▶ _SUPPLIED DATA_
========================================
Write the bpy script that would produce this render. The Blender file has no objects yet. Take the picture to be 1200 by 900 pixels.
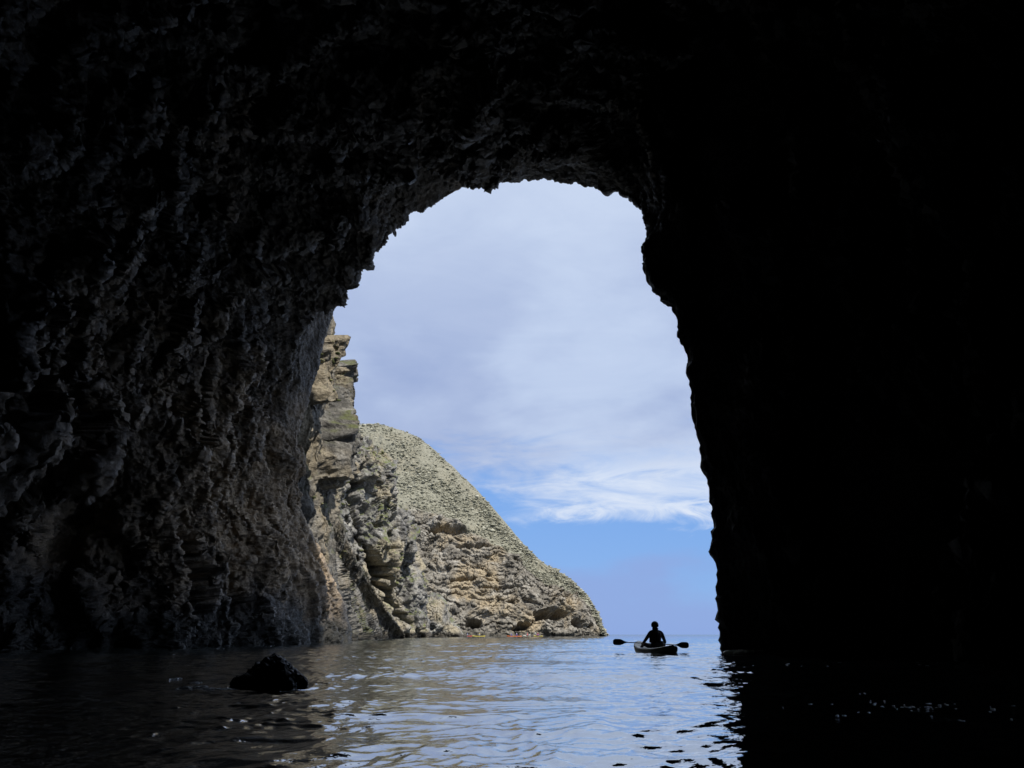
import bpy, bmesh, math, random
import numpy as np
from mathutils import Vector, Matrix

random.seed(7)
RNG = np.random.default_rng(11)
SC = bpy.context.scene
COL = SC.collection
R = math.radians

# ------------------------------------------------------------------ camera
CAM_H = 0.6
FPX = 901.0                       # focal length in pixels of the 1200 px wide photograph
PITCH = math.atan(293.5 / FPX)    # horizon sits 293.5 px below the middle

def ray(px, py):
    r, u, f = px - 600.0, 450.0 - py, FPX
    c, s = math.cos(PITCH), math.sin(PITCH)
    return r, f * c - u * s, f * s + u * c

def at(px, py, Y):
    """real point seen at a pixel of the photograph, standing Y metres away"""
    x, y, z = ray(px, py)
    k = Y / y
    return (x * k, Y, CAM_H + z * k)

cd = bpy.data.cameras.new('camera')
cam = bpy.data.objects.new('camera', cd)
COL.objects.link(cam)
cam.location = (0, 0, CAM_H)
cam.rotation_euler = (math.pi / 2 + PITCH, 0, 0)
cd.sensor_width = 36
cd.lens = 36 * FPX / 1200
cd.clip_start = 0.05
cd.clip_end = 20000
SC.camera = cam

# ------------------------------------------------------------------ noise
_perm = np.random.default_rng(3).permutation(256).astype(np.int32)
_perm = np.concatenate([_perm, _perm, _perm])
_g = np.random.default_rng(5).normal(size=(256, 3)).astype(np.float32)
_g /= np.linalg.norm(_g, axis=1)[:, None]
_cellr = np.random.default_rng(9).random((256, 3)).astype(np.float32)

def _hash(i, j, k):
    return _perm[_perm[_perm[i & 255] + (j & 255)] + (k & 255)]

def pnoise(P):
    P = np.asarray(P, np.float32)
    I = np.floor(P).astype(np.int32)
    F = P - I
    U = F * F * F * (F * (F * 6 - 15) + 10)
    res = 0
    for dx in (0, 1):
        wx = U[:, 0] if dx else 1 - U[:, 0]
        for dy in (0, 1):
            wy = U[:, 1] if dy else 1 - U[:, 1]
            for dz in (0, 1):
                wz = U[:, 2] if dz else 1 - U[:, 2]
                g = _g[_hash(I[:, 0] + dx, I[:, 1] + dy, I[:, 2] + dz)]
                d = g[:, 0] * (F[:, 0] - dx) + g[:, 1] * (F[:, 1] - dy) + g[:, 2] * (F[:, 2] - dz)
                res = res + wx * wy * wz * d
    return res * 1.6

def fbm(P, oct=3, gain=0.5, off=0.0):
    r, a = 0, 1.0
    P = np.asarray(P, np.float32) + np.float32(off)
    for _ in range(oct):
        r = r + a * pnoise(P)
        P = P * 2.03 + 17.3
        a *= gain
    return r

def ridged(P, oct=3, gain=0.5, off=0.0):
    r, a = 0, 1.0
    P = np.asarray(P, np.float32) + np.float32(off)
    for _ in range(oct):
        r = r + a * (1 - 2.2 * np.abs(pnoise(P)))
        P = P * 2.07 + 31.7
        a *= gain
    return r - 0.55

def worley(P, off=0.0):
    """F1, F2 and a random value of the nearest cell"""
    P = np.asarray(P, np.float32) + np.float32(off)
    I = np.floor(P).astype(np.int32)
    F = P - I
    f1 = np.full(len(P), 9, np.float32); f2 = f1.copy(); cv = np.zeros(len(P), np.float32)
    for dx in (-1, 0, 1):
        for dy in (-1, 0, 1):
            for dz in (-1, 0, 1):
                h = _hash(I[:, 0] + dx, I[:, 1] + dy, I[:, 2] + dz)
                c = _cellr[h]
                d = (F[:, 0] - dx - c[:, 0]) ** 2 + (F[:, 1] - dy - c[:, 1]) ** 2 + (F[:, 2] - dz - c[:, 2]) ** 2
                near = d < f1
                f2 = np.where(near, f1, np.minimum(f2, d))
                cv = np.where(near, _cellr[(h + 77) & 255, 0], cv)
                f1 = np.where(near, d, f1)
    return np.sqrt(f1), np.sqrt(f2), cv

def facet(P, off=0.0):
    """every random cell is a tilted flat plane: broken, angular rock"""
    P = np.asarray(P, np.float32) + np.float32(off)
    I = np.floor(P).astype(np.int32)
    F = P - I
    f1 = np.full(len(P), 9, np.float32); out = np.zeros(len(P), np.float32)
    for dx in (-1, 0, 1):
        for dy in (-1, 0, 1):
            for dz in (-1, 0, 1):
                h = _hash(I[:, 0] + dx, I[:, 1] + dy, I[:, 2] + dz)
                c = _cellr[h]
                q = np.stack([F[:, 0] - dx - c[:, 0], F[:, 1] - dy - c[:, 1], F[:, 2] - dz - c[:, 2]], 1)
                d = (q * q).sum(1); near = d < f1
                v = (q * _g[(h + 41) & 255]).sum(1) + 0.9 * (_cellr[(h + 77) & 255, 0] - 0.5)
                out = np.where(near, v, out)
                f1 = np.where(near, d, f1)
    return out

def sstep(a, b, x):
    t = np.clip((x - a) / (b - a), 0, 1)
    return t * t * (3 - 2 * t)

# ------------------------------------------------------------------ mesh helpers
def grid_mesh(name, V, nr, nc, smooth=True, wrap=False):
    V = np.asarray(V, np.float32).reshape(-1, 3)
    i = np.arange(nr - 1)[:, None]; m = nc if wrap else nc - 1
    j = np.arange(m)[None, :]
    a = i * nc + j; b = i * nc + (j + 1) % nc
    F = np.stack([a, b, b + nc, a + nc], -1).reshape(-1, 4).astype(np.int32)
    me = bpy.data.meshes.new(name)
    me.vertices.add(len(V)); me.vertices.foreach_set('co', V.ravel())
    me.loops.add(F.size); me.loops.foreach_set('vertex_index', F.ravel())
    me.polygons.add(len(F))
    me.polygons.foreach_set('loop_start', np.arange(0, F.size, 4, dtype=np.int32))
    me.polygons.foreach_set('loop_total', np.full(len(F), 4, np.int32))
    me.update(calc_edges=True)
    me.polygons.foreach_set('use_smooth', np.full(len(F), smooth))
    return me

def tri_mesh(name, V, F, smooth=True):
    V = np.asarray(V, np.float32).reshape(-1, 3); F = np.asarray(F, np.int32).reshape(-1, 3)
    me = bpy.data.meshes.new(name)
    me.vertices.add(len(V)); me.vertices.foreach_set('co', V.ravel())
    me.loops.add(F.size); me.loops.foreach_set('vertex_index', F.ravel())
    me.polygons.add(len(F))
    me.polygons.foreach_set('loop_start', np.arange(0, F.size, 3, dtype=np.int32))
    me.polygons.foreach_set('loop_total', np.full(len(F), 3, np.int32))
    me.update(calc_edges=True)
    me.polygons.foreach_set('use_smooth', np.full(len(F), smooth))
    return me

def set_attr(me, name, vals):
    a = me.attributes.new(name, 'FLOAT', 'POINT')
    a.data.foreach_set('value', np.asarray(vals, np.float32).ravel())

def link(name, me, mat=None, parent=None):
    o = bpy.data.objects.new(name, me)
    COL.objects.link(o)
    if mat: me.materials.append(mat)
    if parent: o.parent = parent
    return o

def tag(o, label=None, cat=None, group=None, kind=None):
    if label: o['label'] = label
    if cat: o['category'] = cat
    if group: o['group'] = group
    if kind: o['kind'] = kind
    return o

def grid_normals(V):
    du = np.gradient(V, axis=0); dv = np.gradient(V, axis=1)
    n = np.cross(du, dv)
    return n / (np.linalg.norm(n, axis=-1, keepdims=True) + 1e-9)

def catmull(A, n_or_t, axis):
    """resample control points smoothly along an axis; n = count or explicit params in [0, m-1]"""
    A = np.moveaxis(np.asarray(A, float), axis, 0)
    m = len(A)
    t = np.linspace(0, m - 1, n_or_t) if np.isscalar(n_or_t) else np.asarray(n_or_t)
    k = np.clip(np.floor(t).astype(int), 0, m - 2); f = t - k
    E = np.concatenate([2 * A[:1] - A[1:2], A, 2 * A[-1:] - A[-2:-1]])
    p0, p1, p2, p3 = E[k], E[k + 1], E[k + 2], E[k + 3]
    f = f.reshape((-1,) + (1,) * (A.ndim - 1))
    r = 0.5 * (2 * p1 + (p2 - p0) * f + (2 * p0 - 5 * p1 + 4 * p2 - p3) * f ** 2 + (3 * p1 - p0 - 3 * p2 + p3) * f ** 3)
    return np.moveaxis(r, 0, axis)

# ------------------------------------------------------------------ materials
def newmat(name):
    m = bpy.data.materials.new(name); m.use_nodes = True
    nt = m.node_tree
    return m, nt, nt.nodes['Principled BSDF']

def N(nt, typ, **kw):
    n = nt.nodes.new(typ)
    for k, v in kw.items():
        if k in n.inputs: n.inputs[k].default_value = v
        else: setattr(n, k, v)
    return n

def ramp(nt, fac, stops):
    r = nt.nodes.new('ShaderNodeValToRGB')
    el = r.color_ramp.elements
    while len(el) < len(stops): el.new(0.5)
    for e, (p, c) in zip(el, stops):
        e.position = p; e.color = (*c, 1) if len(c) == 3 else c
    nt.links.new(fac, r.inputs[0])
    return r

def noise(nt, vec, scale, detail=4, rough=0.55):
    n = N(nt, 'ShaderNodeTexNoise', Scale=scale, Detail=detail, Roughness=rough)
    nt.links.new(vec, n.inputs['Vector'])
    return n

def math_(nt, op, a, b=None, c=None, clamp=False):
    m = nt.nodes.new('ShaderNodeMath'); m.operation = op; m.use_clamp = clamp
    for i, v in enumerate((a, b, c)):
        if v is None: continue
        if isinstance(v, (int, float)): m.inputs[i].default_value = v
        else: nt.links.new(v, m.inputs[i])
    return m.outputs[0]

def mrange(nt, v, a, b, smooth=True):
    m = nt.nodes.new('ShaderNodeMapRange')
    m.interpolation_type = 'SMOOTHSTEP' if smooth else 'LINEAR'
    nt.links.new(v, m.inputs[0])
    m.inputs[1].default_value = a; m.inputs[2].default_value = b
    return m.outputs[0]

def mixc(nt, fac, a, b, blend='MIX'):
    m = nt.nodes.new('ShaderNodeMix'); m.data_type = 'RGBA'; m.blend_type = blend
    for s, v in ((m.inputs[0], fac), (m.inputs[6], a), (m.inputs[7], b)):
        if isinstance(v, (int, float)): s.default_value = v
        elif isinstance(v, tuple): s.default_value = (*v, 1)
        else: nt.links.new(v, s)
    return m.outputs[2]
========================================
▶ _GOAL_
Leave out any pictures, please, and quote only the lines from the top of the data through the line that contains "SC.camera = cam".

▶ _EXERCISE ANSWER_
Write the bpy script that would produce this render. The Blender file has no objects yet. Take the picture to be 1200 by 900 pixels.
import bpy, bmesh, math, random
import numpy as np
from mathutils import Vector, Matrix

random.seed(7)
RNG = np.random.default_rng(11)
SC = bpy.context.scene
COL = SC.collection
R = math.radians

# ------------------------------------------------------------------ camera
CAM_H = 0.6
FPX = 901.0                       # focal length in pixels of the 1200 px wide photograph
PITCH = math.atan(293.5 / FPX)    # horizon sits 293.5 px below the middle

def ray(px, py):
    r, u, f = px - 600.0, 450.0 - py, FPX
    c, s = math.cos(PITCH), math.sin(PITCH)
    return r, f * c - u * s, f * s + u * c

def at(px, py, Y):
    """real point seen at a pixel of the photograph, standing Y metres away"""
    x, y, z = ray(px, py)
    k = Y / y
    return (x * k, Y, CAM_H + z * k)

cd = bpy.data.cameras.new('camera')
cam = bpy.data.objects.new('camera', cd)
COL.objects.link(cam)
cam.location = (0, 0, CAM_H)
cam.rotation_euler = (math.pi / 2 + PITCH, 0, 0)
cd.sensor_width = 36
cd.lens = 36 * FPX / 1200
cd.clip_start = 0.05
cd.clip_end = 20000
SC.camera = cam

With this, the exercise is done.